Blocks of granite were placed on top of the raft at the temple site in Ayodhya
New Delhi: Work at the Ram Temple in Ayodhya is underway in full swing as workers today began placing blocks of granite on the raft built at the temple site.
"This afternoon, the work of elevating the floor of the temple has been started by placing blocks of granite stone on top of the raft built at the site of Shri Ram Janmabhoomi temple. Trust members, revered saints and senior administrative officers were present on the occasion," the official account of Shri Ram Janmbhoomi Teerth Kshetra, the trust constituted to look after construction and management of the temple, tweeted.
Priests and construction workers offered prayers before the stones were laid to raise the elevation of the temple floor.
No steel or bricks are being used in the construction of the Ram Temple in Ayodhya
The temple - the construction of which started on August 5 last year with the foundation stone being laid by Prime Minister Narendra Modi - is expected to be ready by December 2023.
No steel or bricks are being used in the construction of the temple which will have 160 columns on the ground floor, 132 columns on the first floor, and 74 columns on the second floor. The three-floor structure will have five "mandaps" or pavilions.
Trust members, saints, construction workers, and senior administrative officers were present
Around four lakh cubic feet of stone and marble from Rajasthan will be used for the building which will stand 161 feet over the sanctum sanctorum.
The temple complex will house a pilgrim facilitation centre, museum, archives, research centre, auditorium, cattle shed, a place for rituals, an administrative building, and rooms for priests.

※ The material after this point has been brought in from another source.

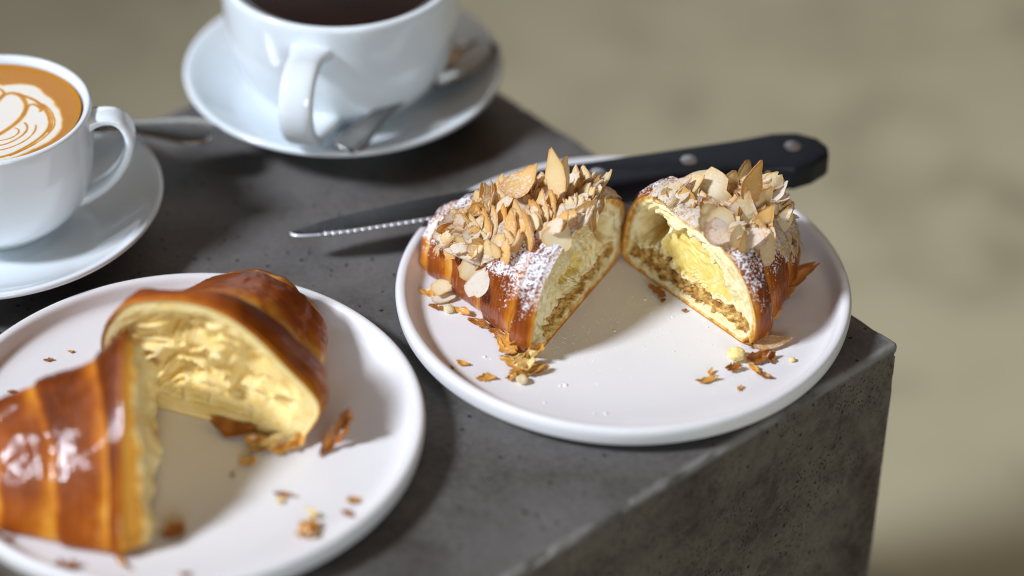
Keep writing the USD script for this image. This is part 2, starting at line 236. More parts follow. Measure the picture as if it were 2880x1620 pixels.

There are plans to conserve and develop nearby heritage structures like "Kuber Tila" and "Sita Koop".
The construction at the site - caught in a legal dispute for decades - started after the Supreme Court handed it over for a temple in 2019. A mosque built by Mughal emperor Babar over what activists believed to be the birthplace of Lord Ram was razed in 1992, setting off one of the most visceral political issues in the post-Independence era.